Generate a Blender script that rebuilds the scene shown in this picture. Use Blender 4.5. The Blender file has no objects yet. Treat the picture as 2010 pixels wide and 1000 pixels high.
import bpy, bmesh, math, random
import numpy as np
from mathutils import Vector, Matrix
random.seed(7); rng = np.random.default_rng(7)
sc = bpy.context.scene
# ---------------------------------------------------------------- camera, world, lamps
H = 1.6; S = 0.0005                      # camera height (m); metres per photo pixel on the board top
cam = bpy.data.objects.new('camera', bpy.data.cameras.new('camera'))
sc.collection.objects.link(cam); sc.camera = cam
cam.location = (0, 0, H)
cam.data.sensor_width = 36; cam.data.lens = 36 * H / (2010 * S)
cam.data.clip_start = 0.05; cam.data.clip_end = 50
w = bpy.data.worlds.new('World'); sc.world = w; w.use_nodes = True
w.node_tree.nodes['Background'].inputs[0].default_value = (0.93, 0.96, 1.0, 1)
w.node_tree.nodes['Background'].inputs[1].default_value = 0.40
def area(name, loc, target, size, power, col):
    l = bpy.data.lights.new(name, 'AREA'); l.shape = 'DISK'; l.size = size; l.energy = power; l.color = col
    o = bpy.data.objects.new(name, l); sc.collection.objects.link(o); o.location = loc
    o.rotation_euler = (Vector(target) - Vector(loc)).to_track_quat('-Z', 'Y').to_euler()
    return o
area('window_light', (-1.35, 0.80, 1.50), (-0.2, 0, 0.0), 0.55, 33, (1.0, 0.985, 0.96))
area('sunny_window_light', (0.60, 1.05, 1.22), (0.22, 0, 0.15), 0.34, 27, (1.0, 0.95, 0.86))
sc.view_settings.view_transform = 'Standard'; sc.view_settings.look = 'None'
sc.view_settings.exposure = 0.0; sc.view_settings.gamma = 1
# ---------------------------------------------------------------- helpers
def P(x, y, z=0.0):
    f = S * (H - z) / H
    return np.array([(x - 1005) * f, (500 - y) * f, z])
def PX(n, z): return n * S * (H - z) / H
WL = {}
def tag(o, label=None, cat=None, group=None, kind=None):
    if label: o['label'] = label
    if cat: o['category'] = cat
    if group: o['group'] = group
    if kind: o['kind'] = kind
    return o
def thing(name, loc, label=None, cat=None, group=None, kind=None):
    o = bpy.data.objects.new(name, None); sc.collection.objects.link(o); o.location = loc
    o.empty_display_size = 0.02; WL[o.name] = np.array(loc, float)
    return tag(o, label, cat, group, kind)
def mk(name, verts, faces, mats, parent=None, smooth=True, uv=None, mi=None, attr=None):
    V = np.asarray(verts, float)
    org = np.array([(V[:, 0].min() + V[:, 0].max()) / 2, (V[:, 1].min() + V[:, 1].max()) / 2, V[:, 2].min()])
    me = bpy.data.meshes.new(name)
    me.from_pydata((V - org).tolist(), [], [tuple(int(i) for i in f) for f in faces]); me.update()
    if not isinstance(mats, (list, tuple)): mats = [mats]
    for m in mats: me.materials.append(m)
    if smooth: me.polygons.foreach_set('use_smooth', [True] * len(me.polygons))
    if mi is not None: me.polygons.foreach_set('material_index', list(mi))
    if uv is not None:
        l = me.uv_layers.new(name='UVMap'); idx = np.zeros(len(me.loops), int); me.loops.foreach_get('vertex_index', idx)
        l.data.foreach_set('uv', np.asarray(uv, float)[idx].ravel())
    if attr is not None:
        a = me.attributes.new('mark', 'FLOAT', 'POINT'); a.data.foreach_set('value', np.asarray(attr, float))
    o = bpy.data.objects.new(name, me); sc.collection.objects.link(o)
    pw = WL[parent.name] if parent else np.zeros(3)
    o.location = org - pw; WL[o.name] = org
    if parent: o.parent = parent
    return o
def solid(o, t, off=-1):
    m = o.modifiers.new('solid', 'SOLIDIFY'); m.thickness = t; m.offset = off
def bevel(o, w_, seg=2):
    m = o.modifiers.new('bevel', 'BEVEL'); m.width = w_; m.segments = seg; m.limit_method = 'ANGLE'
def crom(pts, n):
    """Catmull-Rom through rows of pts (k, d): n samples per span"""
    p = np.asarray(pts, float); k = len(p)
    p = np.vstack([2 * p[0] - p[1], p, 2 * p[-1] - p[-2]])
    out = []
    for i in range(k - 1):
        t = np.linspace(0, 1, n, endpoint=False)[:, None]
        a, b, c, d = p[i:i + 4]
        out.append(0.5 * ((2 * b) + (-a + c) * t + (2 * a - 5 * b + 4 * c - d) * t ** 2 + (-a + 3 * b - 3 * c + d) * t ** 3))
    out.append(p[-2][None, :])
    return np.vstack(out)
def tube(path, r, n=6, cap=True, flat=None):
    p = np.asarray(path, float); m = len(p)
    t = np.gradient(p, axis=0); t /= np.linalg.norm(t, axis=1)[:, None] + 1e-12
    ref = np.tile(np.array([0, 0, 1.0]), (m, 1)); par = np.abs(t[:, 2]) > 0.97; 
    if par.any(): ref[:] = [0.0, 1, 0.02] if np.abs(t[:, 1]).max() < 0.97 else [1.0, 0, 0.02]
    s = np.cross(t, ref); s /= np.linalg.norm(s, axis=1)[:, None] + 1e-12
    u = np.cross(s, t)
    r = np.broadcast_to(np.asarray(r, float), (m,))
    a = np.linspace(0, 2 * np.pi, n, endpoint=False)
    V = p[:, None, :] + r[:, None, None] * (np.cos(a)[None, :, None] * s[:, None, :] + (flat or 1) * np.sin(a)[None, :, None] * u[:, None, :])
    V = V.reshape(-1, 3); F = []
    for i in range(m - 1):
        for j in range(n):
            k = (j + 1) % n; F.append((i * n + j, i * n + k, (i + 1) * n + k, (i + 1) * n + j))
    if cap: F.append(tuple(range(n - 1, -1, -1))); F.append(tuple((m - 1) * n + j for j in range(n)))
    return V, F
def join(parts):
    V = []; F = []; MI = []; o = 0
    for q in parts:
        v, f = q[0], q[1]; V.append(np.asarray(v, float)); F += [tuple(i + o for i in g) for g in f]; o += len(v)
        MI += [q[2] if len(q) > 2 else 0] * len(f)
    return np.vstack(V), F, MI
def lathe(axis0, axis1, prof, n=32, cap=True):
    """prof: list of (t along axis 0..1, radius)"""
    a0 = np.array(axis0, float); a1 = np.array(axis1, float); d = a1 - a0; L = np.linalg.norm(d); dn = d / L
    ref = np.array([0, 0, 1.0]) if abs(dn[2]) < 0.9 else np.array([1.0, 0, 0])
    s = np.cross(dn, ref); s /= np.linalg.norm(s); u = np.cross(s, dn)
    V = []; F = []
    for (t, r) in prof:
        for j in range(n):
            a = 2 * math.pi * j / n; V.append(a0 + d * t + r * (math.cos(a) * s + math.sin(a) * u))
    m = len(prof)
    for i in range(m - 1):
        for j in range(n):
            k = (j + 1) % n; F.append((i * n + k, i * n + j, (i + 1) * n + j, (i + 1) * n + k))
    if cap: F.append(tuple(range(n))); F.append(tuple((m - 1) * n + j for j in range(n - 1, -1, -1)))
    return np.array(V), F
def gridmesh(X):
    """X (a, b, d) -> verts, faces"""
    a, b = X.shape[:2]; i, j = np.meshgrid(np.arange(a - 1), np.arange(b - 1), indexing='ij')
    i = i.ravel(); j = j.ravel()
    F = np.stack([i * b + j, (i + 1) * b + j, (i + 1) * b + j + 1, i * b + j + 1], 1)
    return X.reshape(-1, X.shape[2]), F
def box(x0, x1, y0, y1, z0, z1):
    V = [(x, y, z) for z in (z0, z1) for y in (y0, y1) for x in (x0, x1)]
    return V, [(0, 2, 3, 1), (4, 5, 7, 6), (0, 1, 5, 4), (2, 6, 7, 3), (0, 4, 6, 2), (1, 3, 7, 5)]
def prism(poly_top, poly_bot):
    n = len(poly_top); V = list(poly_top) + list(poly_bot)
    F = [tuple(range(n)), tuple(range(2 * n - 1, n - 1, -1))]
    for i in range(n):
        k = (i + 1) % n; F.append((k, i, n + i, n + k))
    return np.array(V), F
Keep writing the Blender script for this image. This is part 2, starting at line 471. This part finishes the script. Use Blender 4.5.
———
__Requirement__: Check each line of the records above for the string "Blender", and report every line that has it.

__Complete response__:
Generate a Blender script that rebuilds the scene shown in this picture. Use Blender 4.5. The Blender file has no objects yet. Treat the picture as 2010 pixels wide and 1000 pixels high.
Keep writing the Blender script for this image. This is part 2, starting at line 471. This part finishes the script. Use Blender 4.5.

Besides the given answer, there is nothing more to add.